Sejarah Penolakan Warga Terhadap Tambang
Sumartik menjelaskan bahwa penolakan warga terhadap aktivitas tambang di Dusun Sawoan telah berlangsung sejak lama, bahkan sebelum dirinya mulai mendampingi warga dua tahun lalu. Warga merasa bahwa tambang tersebut akan merusak lingkungan mereka, yang selama ini menjadi sumber penghidupan bagi masyarakat setempat.
“Kami sudah berjuang sejak lama, sebelum saya mendampingi warga. Warga kompak menolak masuknya pengusaha tambang ke wilayah ini,” ujarnya. Sumartik juga menyatakan bahwa pada bulan September 2024, alat berat yang masuk ke Dusun Sawoan dihadang oleh warga pada beberapa kesempatan. Namun, aksi tersebut tidak melibatkan kekerasan fisik seperti yang dituduhkan oleh pihak perusahaan.
Menurut Sumartik, pada tanggal 11, 12, dan 13 September 2024, alat berat yang datang ke dusun tersebut langsung dihadang oleh warga, namun tidak ada tindakan yang anarkis. “Ini bukan demo, melainkan aksi spontan dari warga untuk melindungi lingkungan mereka,” tambahnya.
Harapan untuk Penegakan Hukum yang Adil
Sumartik berharap agar aparat penegak hukum (APH) dan dinas terkait lebih memperhatikan dampak lingkungan dan sosial yang ditimbulkan oleh aktivitas tambang, khususnya yang belum memenuhi standar analisis dampak lingkungan (AMDAL).
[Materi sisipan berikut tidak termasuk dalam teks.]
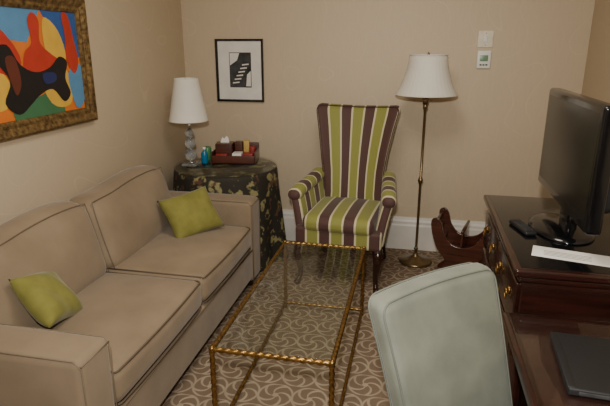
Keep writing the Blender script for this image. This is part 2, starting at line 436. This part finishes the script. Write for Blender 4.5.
# snacks tray
tr=root('snack_tray',(-1.36,3.84,.731),8)
box('tray_bottom',(-.17,-.11,0),(.17,.11,.01),M['brn'],tr)
for nm,a,b in (('side_1',(-.17,-.11,0),(.17,-.10,.06)),('side_2',(-.17,.10,0),(.17,.11,.13)),('side_3',(-.17,-.11,0),(-.16,.11,.085)),('side_4',(.16,-.11,0),(.17,.11,.085))):
    box(nm,a,b,M['brn'],tr,.003)
box('tissue_box',(-.15,-.04,.011),(-.02,.09,.14),M['brn'],tr,.006)
prism('tissue',[(-.035,0),(-.022,.04),(-.005,.03),(.014,.052),(.026,.034),(.035,0)],M['white'],tr,.005,lambda u,v,w:(-.085+u,.02+w+v*.3,.138+v))
box('snack_box',(-.01,.02,.011),(.05,.09,.145),M['brn'],tr,.004)
box('snack_card',(.055,.05,.011),(.10,.09,.15),M['yel'],tr,.004)
box('snack_bag',(.105,.01,.011),(.15,.09,.11),M['red'],tr,.012)
box('cup_stack',(-.14,-.09,.011),(-.05,-.05,.07),M['red'],tr,.008)
box('notepad',(-.01,-.09,.011),(.06,-.0,.075),M['white'],tr,.003)
box('snack_bar',(.07,-.09,.011),(.15,-.01,.075),M['red'],tr,.006)
bt=root('water_bottle',(-1.56,3.70,.731))
lathe('body',[(.001,0),(.024,.0),(.026,.01),(.026,.07),(.022,.085),(.010,.10),(.010,.115),(.001,.115)],M['teal'],bt,seg=20)
lathe('cap',[(.012,.108),(.012,.126),(.001,.126)],M['white'],bt,seg=16)
bt=root('drink_can',(-1.575,3.80,.731))
lathe('body',[(.001,0),(.026,.0),(.03,.008),(.03,.10),(.025,.112),(.001,.112)],M['lgreen'],bt,seg=20)

# ---------------------------------------------------------------- framed painting (left wall)
pa=root('framed_painting',(XL,2.30,1.512)); W,Hh=.95,.66
pr=[(0,0),(.035,0),(.045,.012),(.038,.03),(.028,.045),(.03,.06),(.022,.075),(0,.08)]
def frame(parent,W,H,pr,mat,axis):
    cs=[(-W/2,-H/2,1,1),(W/2,-H/2,-1,1),(W/2,H/2,-1,-1),(-W/2,H/2,1,-1)]; V=[];n=len(pr)
    for cx,cz,sx,sz in cs:
        for o_,i_ in pr: V.append(axis(cx+sx*i_,o_,cz+sz*i_))
    F=[(k*n+j,k*n+(j+1)%n,((k+1)%4)*n+(j+1)%n,((k+1)%4)*n+j) for k in range(4) for j in range(n)]
    return mesh('frame',V,F,mat,parent,False)
frame(pa,W,Hh,pr,M['goldf'],lambda a,o_,z:(o_+.001,a,z))
def pm(nm,c): return simple('paint_'+nm,srgb(*c),.55,nscale=14,bump=.3)
pc={k_:pm(k_,v) for k_,v in dict(blue=(44,86,148),lblue=(86,138,178),red=(182,52,34),orange=(214,116,40),yellow=(216,172,64),green=(62,112,74),black=(22,18,20),brown=(96,44,30),navy=(30,40,90)).items()}
prism('canvas',[(-.41,-.26),(.41,-.26),(.41,.26),(-.41,.26)],pc['orange'],pa,.01,lambda u,v,w:(w+.004,u,v))
lay=[0]
def patch(c,pts,sm=4):
    lay[0]+=1; P=catmull([(a,b,0) for a,b in pts],sm,True) if sm else [Vector((a,b,0)) for a,b in pts]
    P=[(max(-.405,min(.405,p.x)),max(-.255,min(.255,p.y))) for p in P]
    z=.0142+.0004*lay[0]
    prism('paint_%d'%lay[0],P,pc[c],pa,.0004,lambda u,v,w:(z+w,u,v))
patch('lblue',[(-.41,.26),(.12,.26),(.0,.1),(-.2,.12),(-.41,.16)],0)
patch('blue',[(.12,.26),(.41,.26),(.41,.02),(.25,.06)],0)
patch('red',[(-.41,.16),(-.2,.18),(-.06,.04),(-.12,-.04),(-.41,-.02)],3)
patch('yellow',[(.14,.22),(.24,.16),(.28,.02),(.16,.0),(.12,.1)])
patch('yellow',[(-.30,-.06),(-.18,-.04),(-.14,-.16),(-.26,-.2)])
patch('green',[(-.12,-.14),(.02,-.16),(.14,-.14),(.22,-.26),(.0,-.26),(-.15,-.26)],3)
patch('yellow',[(.05,-.02),(.22,.0),(.3,-.1),(.27,-.22),(.12,-.2)])
patch('lblue',[(.28,-.06),(.40,-.02),(.40,-.20),(.32,-.24)])
patch('red',[(.02,.2),(.06,.24),(.10,.2),(.09,.1),(.17,.04),(.24,.0),(.22,-.06),(.10,-.10),(-.04,-.06),(-.03,.05),(.03,.1)])
patch('red',[(.28,.24),(.33,.24),(.36,.12),(.38,.0),(.33,-.06),(.28,.02),(.29,.14)])
patch('black',[(-.24,.05),(-.14,.09),(-.07,.0),(.03,-.04),(.14,-.02),(.22,.03),(.28,.0),(.25,-.08),(.28,-.16),(.22,-.20),(.14,-.13),(.04,-.15),(-.03,-.19),(-.12,-.23),(-.20,-.17),(-.15,-.07)])
patch('brown',[(-.16,.03),(-.10,.03),(-.08,-.08),(-.12,-.14),(-.15,-.06)])
patch('navy',[(.08,-.05),(.17,-.05),(.17,-.09),(.09,-.10)])

# framed photograph (back wall)
fp=root('framed_photograph',(-1.39,YB,1.404)); 
frame(fp,.392,.484,[(0,0),(.02,0),(.02,.014),(.012,.018),(0,.018)],M['black'],lambda a,o_,z:(a,-o_-.001,z))
prism('mat_board',[(-.185,-.23),(.185,-.23),(.185,.23),(-.185,.23)],M['mat_'],fp,.006,lambda u,v,w:(u,-.002-w,v))
prism('print',[(-.085,-.13),(.095,-.13),(.095,.14),(-.085,.14)],M['ink'],fp,.001,lambda u,v,w:(u,-.0085-w,v))
for i in range(6):
    z=-.10+i*.028; x=-.06+i*.016
    prism('stair_%d'%i,[(x,z),(x+.055,z+.006),(x+.055,z+.016),(x,z+.010)],M['mat_'],fp,.0008,lambda u,v,w:(u,-.0098-w,v))
prism('sky_patch',[(-.08,.04),(-.02,.08),(.0,.135),(-.08,.135)],M['mat_'],fp,.0008,lambda u,v,w:(u,-.0098-w,v))
prism('wall_patch',[(.05,-.12),(.09,-.12),(.09,.0),(.06,-.03)],M['mat_'],fp,.0008,lambda u,v,w:(u,-.0098-w,v))

# thermostat + switch
th=root('thermostat',(.455,YB,1.50))
rbox('housing',(0,-.011,0),(.095,.022,.125),.006,M['plastic'],th,n=2)
box('display',(-.028,-.0245,-.012),(.028,-.022,.03),M['lcd'],th,.001)
for i in (-1,0,1): box('button_%d'%(i+2),(i*.02-.007,-.025,-.042),(i*.02+.007,-.022,-.032),M['blackm'],th,.001)
sw=root('light_switch',(.455,YB,1.64))
rbox('plate',(0,-.005,0),(.105,.010,.115),.004,simple('switch_plate',srgb(224,214,192),.5),sw,n=2); box('toggle',(-.012,-.016,-.022),(.012,-.009,.022),M['plastic'],sw,.002)
for z in (-.04,.04): lathe('screw',[(.001,-.012),(.004,-.0115),(.004,-.009)],M['chrome'],sw,seg=10,fn=lambda p,a:(p.x,p.z,p.y+z))

# ---------------------------------------------------------------- magazine rack
mr=root('magazine_rack',(.385,3.60,0),-14)
end=[(-.21,.45),(-.17,.47),(-.14,.43),(-.12,.36),(-.07,.30),(0,.28),(.07,.30),(.12,.36),(.14,.43),(.17,.47),(.21,.45),(.20,.36),(.16,.25),(.10,.17),(.14,.08),(.19,.03),(.19,0),(.15,0),(.09,.06),(.04,.11),(0,.12),(-.04,.11),(-.09,.06),(-.15,0),(-.19,0),(-.19,.03),(-.14,.08),(-.10,.17),(-.16,.25),(-.20,.36)]
P=[(p.x,p.y) for p in catmull([(a,b,0) for a,b in end],3,True)]
rw=wood('rack_wood',srgb(80,42,30),srgb(50,26,20),.25)
for i,y in enumerate((-.14,.12)):
    prism('end_panel_%d'%(i+1),P,rw,mr,.02,lambda u,v,w:(u,y+w,v),.003)
for sg in (-1,1):
    for k_,(x,z) in enumerate(((.06,.15),(.10,.21),(.145,.28),(.175,.36),(.185,.43))):
        box('slat',(sg*x-.008,-.13,z-.016),(sg*x+.008,.13,z+.016),rw,mr,.004)
box('bottom_board',(-.06,-.13,.12),(.06,.13,.135),rw,mr,.004)
box('divider',(-.006,-.13,.13),(.006,.13,.38),rw,mr,.004)
lathe('handle',[(.01,-.15),(.012,0),(.01,.15)],rw,mr,seg=12,fn=lambda p,a:(p.x,p.z*.87,p.y+.39))

# ---------------------------------------------------------------- credenza (faces -X)
cr=root('credenza',(.755,2.295,0))
box('carcass',(-.35,-.465,.09),(.37,.465,.815),mh,cr,.006)
rbox('top',(0.0,0,.835),(.765,.99,.03),.010,M['mahog'],cr,n=2)
box('top_inlay',(-.36,-.47,.8495),(.37,.47,.8515),M['black'],cr,.001)
box('plinth',(-.36,-.475,.0),(.37,.475,.10),mh,cr,.012)
box('top_mould',(-.365,-.48,.795),(.375,.48,.82),mh,cr,.008)
for r_,(z0,z1) in enumerate(((.12,.34),(.36,.57),(.59,.78))):
    for c_,(y0,y1) in enumerate(((-.45,-.01),(.01,.45))):
        box('drawer_%d_%d'%(r_+1,c_+1),(-.366,y0,z0),(-.345,y1,z1),mh,cr,.006)
        zc=(z0+z1)/2+.02
        for yc in (y0+.10,y1-.10):
            lathe('handle_plate',[(.001,0),(.016,0),(.018,.003),(.010,.008),(.001,.010)],g,cr,seg=16,fn=lambda p,a:(-.366-p.z,yc+p.x,zc+p.y))
            sweep('handle_ring',[(-.379,yc+.016*math.sin(t*math.pi/8),zc-.014+.020*math.cos(t*math.pi/8)) for t in range(16)],.003,g,cr,seg=6,closed=True)
# ---------------------------------------------------------------- television
tv=root('television',(.63,2.285,.852))
rbox('bezel',(0,0,.333),(.055,.79,.45),.014,M['black'],tv,n=2)
box('screen',(-.0285,-.368,.148),(-.0265,.368,.528),M['screen'],tv,.001)
rbox('rear_housing',(.055,0,.32),(.07,.62,.32),.03,M['blackm'],tv,n=3)
rbox('neck',(.025,0,.065),(.04,.14,.11),.012,M['black'],tv,n=2)
lathe('stand_base',[(.001,0),(.20,0),(.20,.008),(.17,.016),(.05,.026),(.001,.028)],M['black'],tv,seg=48,fn=lambda p,a:(p.x*.62,p.y*1.0,p.z))
rc=root('remote_control',(.47,2.24,.852),14)
rbox('body',(0,0,.010),(.05,.17,.018),.007,M['blackm'],rc,n=2)
for i in range(5):
    for j in range(3): box('button',(-.017+j*.013,-.06+i*.022,.018),(-.009+j*.013,-.052+i*.022,.021),M['ink'],rc,.001)
pp=root('paper_sheet',(.60,1.965,.852),-14)
box('sheet',(-.14,-.055,0),(.14,.055,.0015),M['white'],pp,.0005)
for i in range(4): box('text_line',(-.10,-.03+i*.014,.0015),(.06,-.027+i*.014,.0018),M['ink'],pp,.0001)

# ---------------------------------------------------------------- desk
dk=root('desk',(.725,1.07,0)); dw=M['desk']
rbox('top',(0,0,.722),(.80,1.26,.032),.010,mh,dk,n=2)
box('top_panel',(-.37,-.60,.7375),(.375,.60,.740),dw,dk,.001)
box('top_glass',(-.385,-.615,.7405),(.385,.615,.7445),M['deskglass'],dk,.001)
box('apron_front',(-.36,-.59,.62),(-.335,.59,.708),mh,dk,.004)
box('apron_back',(.345,-.59,.62),(.37,.59,.708),mh,dk,.004)
for s_ in (-1,1): box('apron_side',(-.35,s_*.58-.012,.62),(.36,s_*.58+.012,.708),mh,dk,.004)
for x_ in (-.345,.355):
    for y_ in (-.575,.575):
        sweep('leg',[(x_,y_,.71),(x_,y_,.60),(x_,y_,.55),(x_,y_,.1),(x_,y_,.0)],[.030,.030,.026,.018,.016],mh,dk,seg=16)
nb=root('black_folder',(.60,1.385,.7455),-4)
rbox('cover',(0,0,.011),(.34,.29,.022),.006,M['blackm'],nb,n=2)
box('spine',(-.172,-.14,.004),(-.150,.14,.0235),M['blackm'],nb,.003)
box('pages',(-.145,-.148,.006),(.165,-.13,.016),M['ink'],nb,.002)

# ---------------------------------------------------------------- desk chair (grey velvet)
dc=root('desk_chair',(.250,1.255,0),45); gv=M['grey']
def dcb(p):
    t=max(0,(p.z+.27)/.54); s=p.x/.23
    return (s*(.205+.026*t**1.5), p.y+.14*t+.03*t*t-.012*s*s, p.z-.008*s*s*max(0,t-.5)*2-.01)
B=Vector((0,.085,.70))
rbox('backrest',B,(.46,.075,.54),.028,gv,dc,n=14,k=3,deform=dcb,bulge=(0,.008,0))
for nm,w_,h_,y_ in (('piping_front',.45,.53,-.031),('piping_rear',.45,.53,.031)):
    sweep(nm,[Vector(dcb(q))+B for q in rrect(w_,h_,.035,y_)],.003,M['greyp'],dc,seg=6,closed=True)
rbox('seat',(0,-.16,.435),(.48,.46,.10),.04,gv,dc,n=10,bulge=(0,0,.02))
rbox('seat_rail',(0,-.16,.375),(.44,.42,.05),.015,mh,dc,n=2)
for sx in (-1,1):
    sweep('front_leg',[(sx*.2,-.34,.37),(sx*.2,-.34,.0)],[.022,.014],mh,dc,seg=12)
    sweep('rear_leg',[(sx*.19,.03,.38),(sx*.19,.06,.2),(sx*.19,.12,.0)],[.022,.019,.015],mh,dc,seg=12,sm=3)
    box('back_strut',(sx*.15-.02,.03,.38),(sx*.15+.02,.09,.48),gv,dc,.01)

# ---------------------------------------------------------------- lights
def area(name,loc,target,size,power,col):
    l=D.lights.new(name,'AREA'); l.shape='DISK'; l.size=size; l.energy=power; l.color=col
    o=D.objects.new(name,l); o.location=loc; o.rotation_euler=(Vector(target)-Vector(loc)).to_track_quat('-Z','Y').to_euler(); return link(o)
area('camera_flash',(-.05,.0,1.86),(-.3,3.6,1.1),.08,53,(1,.96,.90))
area('ceiling_fill',(-.3,2.0,2.6),(-.3,2.2,0),.8,24,(1,.92,.79))  # soft area fill added below the ceiling, no actual fixture
w=D.worlds.new('room_world'); C.scene.world=w; w.use_nodes=True
w.node_tree.nodes['Background'].inputs[0].default_value=(.9,.85,.75,1); w.node_tree.nodes['Background'].inputs[1].default_value=.2

# ---------------------------------------------------------------- camera
cd=D.cameras.new('camera'); cam=D.objects.new('camera',cd); link(cam)
cam.location=(0,0,1.6); cam.rotation_euler=(math.radians(90-16.75),0,math.radians(11.85))
cd.sensor_width=36; cd.lens=525/610*36; cd.clip_start=.02
C.scene.camera=cam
Ia juga menegaskan bahwa warga hanya berusaha melindungi tanah mereka agar tetap bisa dimanfaatkan untuk pertanian dan kehidupan sehari-hari.
“Kami berharap APH dan dinas terkait lebih tegas dalam menangani kasus-kasus seperti ini. Sosialisasi kepada warga juga harus dilakukan agar mereka paham dengan perizinan dan dampak dari tambang ilegal,” pungkas Sumartik.